Welcome to this patch release of curl, shipped only 14 days since the previous version. We decided to cut the release cycle short because of the several security vulnerabilities that were pointed out. See below for details. There are no new features added in this release.
It burns. Mostly in our egos.
Release video
As per tradition, at 08:00 UTC on May11, I will live-stream my curl 7.83.1 release presentation on Twitch.
The release video will be inserted here once available.
Numbers
the 208th release
0 changes
14 days (total: 8,818)
41 bug-fixes (total: 7,857)
65 commits (total: 28,573)
0 new public libcurl function (total: 88)
0 new curl_easy_setopt() option (total: 295)
0 new curl command line option (total: 247)
20 contributors, 6 new (total: 2,632)
13 authors, 3 new (total: 1,030)
6 security fixes (total: 121)
Bug Bounties total: 22,660 USD
Security
Axel Chong reported three issues, Harry Sintonen two and Florian Kohnhäuser one. An avalanche of security reports. Let’s have a look.
curl removes wrong file on error
CVE-2022-27778 reported a way how the brand new command line options remove-on-error and no-clobber when used together could end up having curl removing the wrong file. The file that curl was told not to clobber actually.
cookie for trailing dot TLD
CVE-2022-27779 is the first of two issues this time that identified a problem with how curl handles trailing dots since the 7.82.0 version. This flaw lets a site set a cookie for a TLD with a trailing dot that then might have curl send it back for all sites under that TLD.
percent-encoded path separator in URL host
In CVE-2022-27780 the reporter figured out how to abuse curl URL parser and its recent addition to decode percent-encoded host names.
CERTINFO never-ending busy-loop
CVE-2022-27781 details how a malicious server can trick curl built with NSS to get stuck in a busy-loop when returning a carefully crafted certificate.
TLS and SSH connection too eager reuse
CVE-2022-27782 was reported and identifies a set of TLS and SSH config parameters that curl did not consider when reusing a connection, which could end up in an application getting a reused connection for a transfer that it really did not expected to.

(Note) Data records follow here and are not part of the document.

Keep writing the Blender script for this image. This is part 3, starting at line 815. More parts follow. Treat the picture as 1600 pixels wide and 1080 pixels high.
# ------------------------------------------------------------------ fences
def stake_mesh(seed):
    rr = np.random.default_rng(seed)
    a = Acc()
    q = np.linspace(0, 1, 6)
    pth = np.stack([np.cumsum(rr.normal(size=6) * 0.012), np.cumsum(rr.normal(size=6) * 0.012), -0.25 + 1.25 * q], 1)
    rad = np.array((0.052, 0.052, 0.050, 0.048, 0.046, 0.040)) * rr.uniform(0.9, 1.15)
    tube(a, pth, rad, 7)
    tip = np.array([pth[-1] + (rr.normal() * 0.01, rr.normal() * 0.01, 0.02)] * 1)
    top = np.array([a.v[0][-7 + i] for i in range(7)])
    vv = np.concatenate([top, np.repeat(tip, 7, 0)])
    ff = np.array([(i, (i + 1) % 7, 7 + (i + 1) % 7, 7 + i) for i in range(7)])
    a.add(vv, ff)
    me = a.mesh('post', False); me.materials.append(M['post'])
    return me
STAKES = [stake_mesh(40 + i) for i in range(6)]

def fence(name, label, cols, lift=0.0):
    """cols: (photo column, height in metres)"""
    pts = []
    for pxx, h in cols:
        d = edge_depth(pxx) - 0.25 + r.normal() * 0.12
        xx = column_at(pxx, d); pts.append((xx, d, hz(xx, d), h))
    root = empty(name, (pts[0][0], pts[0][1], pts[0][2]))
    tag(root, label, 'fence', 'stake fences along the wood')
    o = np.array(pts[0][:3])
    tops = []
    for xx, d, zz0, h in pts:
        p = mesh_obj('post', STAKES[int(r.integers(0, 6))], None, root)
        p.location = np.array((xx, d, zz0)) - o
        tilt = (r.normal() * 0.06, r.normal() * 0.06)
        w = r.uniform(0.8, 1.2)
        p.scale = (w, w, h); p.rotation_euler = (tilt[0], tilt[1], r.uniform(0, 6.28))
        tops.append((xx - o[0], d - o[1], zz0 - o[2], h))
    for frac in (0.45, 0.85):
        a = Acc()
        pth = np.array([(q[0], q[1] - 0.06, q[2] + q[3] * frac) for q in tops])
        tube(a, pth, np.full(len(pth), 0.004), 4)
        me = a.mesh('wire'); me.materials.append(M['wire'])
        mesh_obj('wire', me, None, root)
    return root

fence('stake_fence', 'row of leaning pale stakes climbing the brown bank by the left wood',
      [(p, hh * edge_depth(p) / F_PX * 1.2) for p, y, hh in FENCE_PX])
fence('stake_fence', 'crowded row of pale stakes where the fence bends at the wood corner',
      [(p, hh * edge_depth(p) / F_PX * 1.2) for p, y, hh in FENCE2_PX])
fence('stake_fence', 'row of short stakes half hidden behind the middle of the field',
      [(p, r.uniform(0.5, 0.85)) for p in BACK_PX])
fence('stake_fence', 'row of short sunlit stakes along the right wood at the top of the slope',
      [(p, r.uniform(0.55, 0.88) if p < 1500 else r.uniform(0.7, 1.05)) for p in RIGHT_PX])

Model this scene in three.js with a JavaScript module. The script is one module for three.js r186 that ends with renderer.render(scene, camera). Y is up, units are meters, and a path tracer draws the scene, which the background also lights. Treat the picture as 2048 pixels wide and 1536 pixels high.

HSTS bypass via trailing dot
CVE-2022-30115 is very similar to the cookie TLD one, CVE-2022-27779. A user can make curl first store HSTS info for a host name without a trailing dot, and then in subsequent requests bypass the HSTS treatment by adding the trailing dot to the host name in the URL.
Bug-fixes
The security fixes above took a lot of my efforts this cycle, but there were a few additional ones I could mention.
urlapi: address (harmless) UndefinedBehavior sanitizer warning
In our regular attempts to remove warnings and errors, we fixed this warning that was on the border of a false positive. We want to be able to run with sanitizers warning-free so that every real warning we get can be treated accordingly.
gskit: fixed bogus setsockopt calls
A set of setsockopt() calls in the gskit.c backend was fond to be defective and haven’t worked since their introduction several years ago.
define HAVE_SSL_CTX_SET_EC_CURVES for libressl
Users of the libressl backend can now set curves correctly as well. OpenSSL and BoringSSL users already could.
x509asn1: make do_pubkey handle EC public keys
The libcurl private asn1 parser (used for some TLS backends) did not have support for these before.